>> start
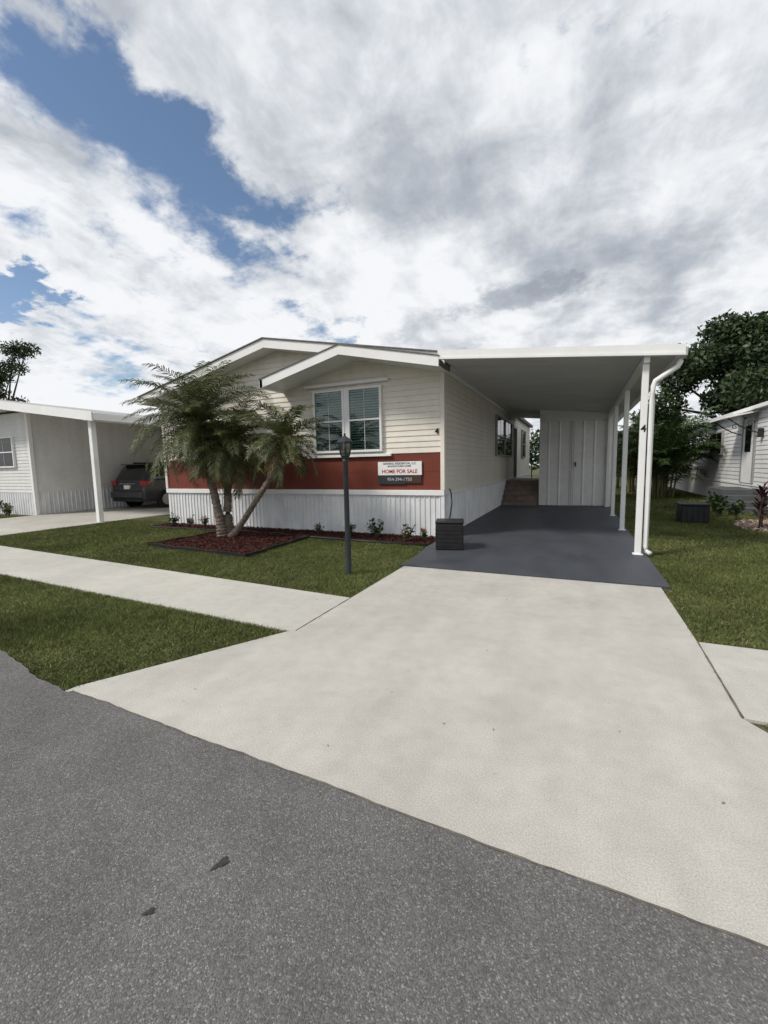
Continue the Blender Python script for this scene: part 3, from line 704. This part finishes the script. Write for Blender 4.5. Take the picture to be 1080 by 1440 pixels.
def tree(name,base,h,blobs,nleaf,size,m,seed,trunk_r=.35,shell=.5):
    random.seed(seed); P=empty(name,base); b=Vector(base); V=[];F=[]
    fork=b+Vector((0,0,h*.32)); tubeVF([b,b+Vector((.05,0,h*.15)),fork],[trunk_r*1.3,trunk_r,trunk_r*.85],10,V,F)
    for bl in blobs:
        c=Vector(bl[:3]); mid=fork.lerp(c,.5)+Vector((random.uniform(-.4,.4),random.uniform(-.4,.4),random.uniform(-.2,.5)))
        tubeVF([fork,mid,c],[trunk_r*.55,trunk_r*.3,trunk_r*.10],7,V,F)
        for j in range(5):
            e=c+Vector((random.gauss(0,.45)*bl[3],random.gauss(0,.45)*bl[4],random.gauss(0,.45)*bl[5])); tubeVF([mid.lerp(c,.6),e],[trunk_r*.13,.012],5,V,F)
    mesh('trunk',V,F,M_bark,P)
    leafcloud('crown',blobs,nleaf,size,m,P,shell=shell)
random.seed(3); bl=[]; tcx,tcy=9.9,35.0
for i in range(40):
    a=random.random()*6.28; r=random.uniform(0,5.0); z=random.uniform(2.6,9.9); k=1-abs(z-5.2)/8
    bl.append((tcx+r*k*math.cos(a)*1.15,tcy+r*k*math.sin(a),z,random.uniform(1.0,1.8),random.uniform(1.0,1.8),random.uniform(.7,1.2)))
tree('mango_tree',(tcx,tcy,0),10,bl,48000,.17,M_leaf,31,shell=.35)
random.seed(4); bl=[]
for i in range(18):
    a=random.random()*6.28; r=random.uniform(0,3.0); bl.append((15.5+r*math.cos(a),31+r*math.sin(a),random.uniform(4,10.6),1.4,1.4,1.1))
tree('mango_tree',(15.5,31,0),9,bl,20000,.17,M_leaf,32,shell=.35)
random.seed(6); bl=[]
for i in range(12):
    a=random.random()*6.28; r=random.uniform(0,1.7); bl.append((5.0+r*math.cos(a),37+r*math.sin(a),random.uniform(1.6,4.6),1.1,1.1,.9))
tree('mango_tree',(5.0,37,0),5,bl,12000,.16,M_leaf,33,trunk_r=.2,shell=.35)
bl=[]
for i in range(46):
    x=-4+i*1.15; bl.append((x,52+random.uniform(-3,3),random.uniform(1.2,3.6),2.2,2.2,random.uniform(1.5,2.4)))
leafcloud('distant_trees',bl,26000,.3,M_leaf2,None,shell=.3)
random.seed(9); bl=[]
for i in range(30):
    a=random.random()*6.28; r=random.uniform(.4,2.7); bl.append((-31.6+r*math.cos(a),14.2+r*math.sin(a),random.uniform(4.3,9.4),.8,.8,.5))
tree('sparse_tree',(-31.6,14.2,0),10,bl,15000,.095,M_leaf,51,trunk_r=.16,shell=.1)

# ------------------------------------------------------------------ world
sun_dir=Vector((-.50,-.52,.74)).normalized()
w=bpy.data.worlds.new('World'); scene.world=w; w.use_nodes=True; nt=w.node_tree; nt.nodes.clear()
out=N(nt,'ShaderNodeOutputWorld'); sky=N(nt,'ShaderNodeTexSky',sky_type='NISHITA'); sky.sun_disc=False
sky.sun_elevation=math.asin(sun_dir.z); sky.sun_rotation=math.atan2(sun_dir.x,sun_dir.y)%(2*math.pi)
sky.air_density=1.0; sky.dust_density=.3
bg1=N(nt,'ShaderNodeBackground'); bg1.inputs['Strength'].default_value=.12
nt.links.new(sky.outputs[0],bg1.inputs['Color'])
tc=N(nt,'ShaderNodeTexCoord'); sp=N(nt,'ShaderNodeSeparateXYZ'); nt.links.new(tc.outputs['Generated'],sp.inputs[0])
def m_(op,a,b=None,c=None,clamp=False):
    n=N(nt,'ShaderNodeMath',operation=op); n.use_clamp=clamp
    for i,v in enumerate((a,b,c)):
        if v is None: continue
        if isinstance(v,(int,float)): n.inputs[i].default_value=v
        else: nt.links.new(v,n.inputs[i])
    return n.outputs[0]
def smooth(v,a,b,lo=0,hi=1):
    n=N(nt,'ShaderNodeMapRange',interpolation_type='SMOOTHSTEP'); n.inputs['From Min'].default_value=a; n.inputs['From Max'].default_value=b
    n.inputs['To Min'].default_value=lo; n.inputs['To Max'].default_value=hi; nt.links.new(v,n.inputs['Value']); return n.outputs['Result']
zc=m_('ADD',m_('MAXIMUM',sp.outputs['Z'],0.0),.25)
px=m_('DIVIDE',sp.outputs['X'],zc); py=m_('DIVIDE',sp.outputs['Y'],zc)
cb=N(nt,'ShaderNodeCombineXYZ'); nt.links.new(px,cb.inputs[0]); nt.links.new(py,cb.inputs[1])
def noise(scale,off=(0,0,0),detail=7,rough=.55,dist=.1,sc=(1,1,1),rot=0):
    mp=N(nt,'ShaderNodeMapping'); mp.inputs['Location'].default_value=off; mp.inputs['Scale'].default_value=sc; mp.inputs['Rotation'].default_value=(0,0,rot)
    nt.links.new(cb.outputs[0],mp.inputs['Vector'])
    n=N(nt,'ShaderNodeTexNoise'); n.noise_dimensions='2D'; n.inputs['Scale'].default_value=scale; n.inputs['Detail'].default_value=detail; n.inputs['Roughness'].default_value=rough; n.inputs['Distortion'].default_value=dist
    nt.links.new(mp.outputs[0],n.inputs['Vector']); return n.outputs['Fac']
n1=noise(3.2,(3.1,1.7,0)); n2=noise(1.7,(7.3,2.2,0),detail=6); n3=noise(9,(1.3,9.2,0),detail=7,rough=.62)
lx_=m_('ADD',px,m_('ADD',m_('MULTIPLY',m_('SUBTRACT',py,.5),.12),.82))
lx_=m_('ADD',lx_,m_('MULTIPLY',m_('SUBTRACT',n1,.5),.45))
gap=smooth(m_('ABSOLUTE',lx_),.0,.22,1,0)
gap=m_('MULTIPLY',gap,smooth(py,.55,1.02,1.0,.42))
ax=m_('DIVIDE',m_('ADD',px,1.62),.22); ay=m_('DIVIDE',m_('SUBTRACT',py,.76),.14)
g2=smooth(m_('ADD',m_('SQRT',m_('ADD',m_('MULTIPLY',ax,ax),m_('MULTIPLY',ay,ay))),m_('MULTIPLY',m_('SUBTRACT',n3,.5),2)),.4,1.2,.85,0)
gap=m_('MAXIMUM',gap,g2)
cov=m_('ADD',m_('MULTIPLY',n1,.70),m_('MULTIPLY',n3,.48))
cov=m_('ADD',cov,m_('MULTIPLY',n2,.45))
cov=m_('SUBTRACT',cov,m_('MULTIPLY',gap,.39))
cov=m_('ADD',cov,smooth(px,-1.0,-.45,.01,.13))
alpha=smooth(cov,.57,.80)
alpha=m_('MAXIMUM',alpha,smooth(sp.outputs['Z'],.0,.16,.85,0))
s1=noise(1.6,(5.5,4.4,0),detail=6,dist=.2); s2=noise(5,(2.5,8.4,0),detail=7,rough=.6,dist=.2); s3=noise(6,(4.1,3.3,0),detail=6,rough=.6,dist=.1,sc=(1,.35,1),rot=.35)
br=m_('ADD',m_('ADD',m_('MULTIPLY',s1,.42),m_('MULTIPLY',s2,.36)),m_('MULTIPLY',s3,.22))
ex=m_('DIVIDE',m_('ADD',px,.20),.25); ey=m_('DIVIDE',m_('SUBTRACT',py,1.60),.085)
er=m_('SQRT',m_('ADD',m_('MULTIPLY',ex,ex),m_('MULTIPLY',ey,ey)))
er=m_('ADD',er,m_('MULTIPLY',m_('SUBTRACT',n3,.5),1.8))
dk=smooth(er,.4,1.2,.15,0)
br=m_('SUBTRACT',br,dk)
br=m_('ADD',br,smooth(px,-.95,-.45,.06,.008))
br=m_('ADD',br,smooth(sp.outputs['Z'],.05,.28,.05,0))
cr=N(nt,'ShaderNodeValToRGB'); e=cr.color_ramp.elements
e[0].position=.32; e[0].color=(.36,.395,.45,1); e[1].position=.60; e[1].color=(.92,.935,.96,1)
k=e.new(.42); k.color=(.50,.535,.59,1); k=e.new(.50); k.color=(.69,.72,.76,1); k=e.new(.555); k.color=(.84,.86,.89,1)
nt.links.new(br,cr.inputs['Fac'])
bg2=N(nt,'ShaderNodeBackground'); nt.links.new(cr.outputs['Color'],bg2.inputs['Color']); bg2.inputs['Strength'].default_value=1.0
ms=N(nt,'ShaderNodeMixShader'); nt.links.new(alpha,ms.inputs[0]); nt.links.new(bg1.outputs[0],ms.inputs[1]); nt.links.new(bg2.outputs[0],ms.inputs[2])
nt.links.new(ms.outputs[0],out.inputs['Surface'])
sl=bpy.data.lights.new('sun','SUN'); sl.energy=3.1; sl.angle=math.radians(10); sl.color=(1,.94,.86)
so=bpy.data.objects.new('sun',sl); so.rotation_euler=sun_dir.to_track_quat('Z','Y').to_euler(); so.location=(0,0,30); scene.collection.objects.link(so)

# ------------------------------------------------------------------ camera
yaw=math.radians(24.37); th_=math.radians(6.18)
Fh=Vector((-math.sin(yaw),math.cos(yaw),0)); R=Vector((math.cos(yaw),math.sin(yaw),0))
Fw=Fh*math.cos(th_)-Vector((0,0,1))*math.sin(th_); U=R.cross(Fw)
roll=.02
Rc=(R-U*roll).normalized(); Uc=(U+R*roll).normalized()
cd=bpy.data.cameras.new('camera'); cam=bpy.data.objects.new('camera',cd); scene.collection.objects.link(cam)
mw=Matrix.Identity(4)
for i in range(3): mw[i][0]=Rc[i]; mw[i][1]=Uc[i]; mw[i][2]=-Fw[i]
mw.translation=Vector((0,0,1.5)); cam.matrix_world=mw
cd.sensor_fit='HORIZONTAL'; cd.sensor_width=36; cd.lens=20.0; cd.clip_end=1000; cd.clip_start=.05
scene.camera=cam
>> end
WRITTEN REQUEST => What is the number of lines containing "scene"? Give that number only.

EXPECTED ANSWER => 5